Tuttavia rispetto alla società oggi presente, e che del resto non è ancora completamente attuata, e che, per di più, attraversa oggi una crisi, penso che debba piuttosto essere definita, secondo una precisa frase di Felice Balbo, attraverso la sostituzione dell’dea di “benessere”, ossia del massimo di soddisfacimento degli appetiti, a quello di “vita buona”: onde ai termini di vero e di falso si sostituiscono quelli di “importante” e di “insignificante”, di “originale” e di “banale”, di “eretico” e di “dogmatico”, di “sincero” e di “retorico”, di “progressivo” e di “reazionario”. E una tale connotazione non mi sembra denunziare una prospettiva moralistica, ma invece proporre la definizione di una civiltà secondo l’atteggiamento esistenziale che le è proprio, e che implica necessariamente una corrispondente posizione filosofica. Ossia, traducendo in termini miei quelli di Balbo: non è per sé il progresso della tecnica ad avere generato un tale tipo di civiltà, ma è invece l’eclissi del sacro, che si spiega per ragioni ideali, filosofiche e morali, ad aver fatto sì che ogni attività umana sia stata vista in termini dell’agonismo uomo-natura.

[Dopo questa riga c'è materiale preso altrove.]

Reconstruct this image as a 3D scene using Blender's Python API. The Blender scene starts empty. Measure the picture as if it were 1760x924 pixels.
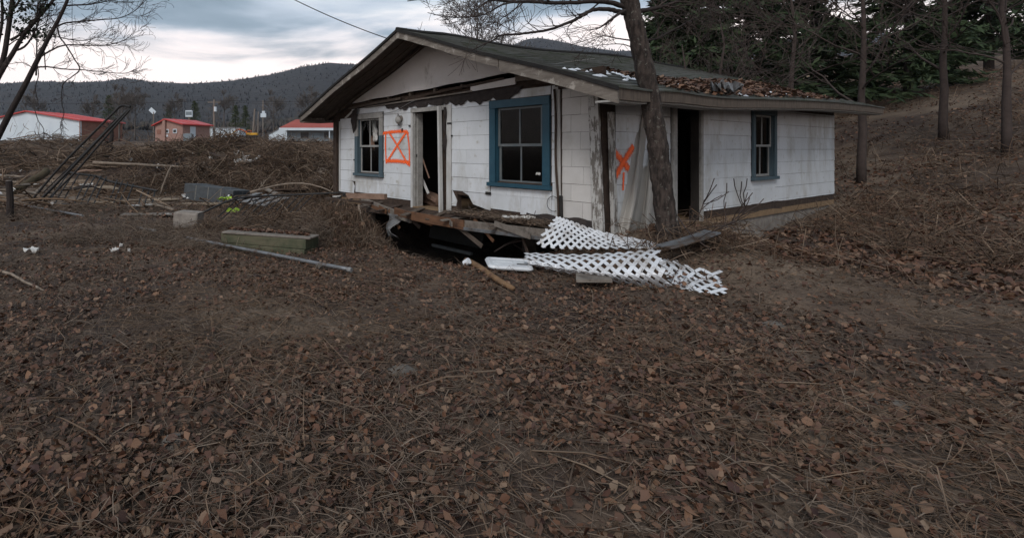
import bpy, math, random
import numpy as np
from mathutils import Vector, Matrix

# ------------------------------------------------------------------ camera, sky, sun, exposure
scene = bpy.context.scene
CAMZ = 1.65                      # eye height
FPX, CX, CY = 900.0, 600.0, 257.0   # surveyed focal length / principal point of the photograph, in its pixels
cam = bpy.data.cameras.new("camera"); camo = bpy.data.objects.new("camera", cam)
scene.collection.objects.link(camo); scene.camera = camo
camo.location = (0, 0, CAMZ); camo.rotation_euler = (math.radians(90), 0, 0)
cam.sensor_width = 36; cam.lens = FPX / 1760 * 36
cam.shift_x = (880 - CX) / 1760; cam.shift_y = -(462 - CY) / 1760
cam.clip_start = 0.05; cam.clip_end = 9000

SUN_EL, SUN_AZ = 42, 205         # azimuth clockwise from +Y (view direction)
world = bpy.data.worlds.new("World"); scene.world = world; world.use_nodes = True
wn = world.node_tree.nodes; wl = world.node_tree.links
for n in list(wn): wn.remove(n)
def W(t, **k):
    n = wn.new(t)
    for a, b in k.items(): setattr(n, a, b)
    return n
w_out = W('ShaderNodeOutputWorld')
sky = W('ShaderNodeTexSky', sky_type='NISHITA', sun_disc=False)
sky.sun_elevation = math.radians(SUN_EL); sky.sun_rotation = math.radians(SUN_AZ); sky.dust_density = 2.0
bg_sky = W('ShaderNodeBackground'); bg_sky.inputs[1].default_value = 0.10
wl.new(sky.outputs[0], bg_sky.inputs[0])
tc = W('ShaderNodeTexCoord'); sep = W('ShaderNodeSeparateXYZ'); wl.new(tc.outputs['Generated'], sep.inputs[0])
def wm(op, a, b=None, c=None, clamp=False):
    n = W('ShaderNodeMath', operation=op, use_clamp=clamp)
    for i, v in enumerate((a, b, c)):
        if v is None: continue
        if isinstance(v, (int, float)): n.inputs[i].default_value = v
        else: wl.new(v, n.inputs[i])
    return n.outputs[0]
zc = wm('ADD', wm('MAXIMUM', sep.outputs[2], 0.0), 0.16)
comb = W('ShaderNodeCombineXYZ')
wl.new(wm('DIVIDE', sep.outputs[0], zc), comb.inputs[0]); wl.new(wm('DIVIDE', sep.outputs[1], zc), comb.inputs[1])
nz = W('ShaderNodeTexNoise'); nz.inputs['Scale'].default_value = 1.25; nz.inputs['Detail'].default_value = 7
nz.inputs['Roughness'].default_value = 0.52; nz.inputs['Distortion'].default_value = 0.35
mp = W('ShaderNodeMapping'); mp.inputs['Location'].default_value = (3.1, 1.7, 0.4); mp.inputs['Scale'].default_value = (0.75, 1.15, 1)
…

Consideriamo infatti la caduta di quell’idea di un ordine normativo di valori che era stato affermato dal pensiero morale tradizionale, e che in qualche modo voleva essere conservato anche dalla morale laica dell’ottocento; consideriamo altresì la caduta dell’aspetto religioso-rivoluzionario del marxismo. L’unico valore resterà l’incremento della vita sensibile, insomma il benessere, ed ogni attività umana, e la religione stessa, sarà vista sotto il riguardo di strumento vitalizzante. […].
Se ci poniamo da questo punto di vista dell’atteggiamento esistenziale implicante la filosofia, direi che la formazione della società del benessere non deve essere messa in rapporto, almeno in primo luogo, col progresso dell’attività tecnologica, ma con un’idea dell’uomo diametralmente opposta e inconciliabile a quella che sta a fondamento non soltanto del pensiero cristiano e di quello greco, ma di ogni possibile religione».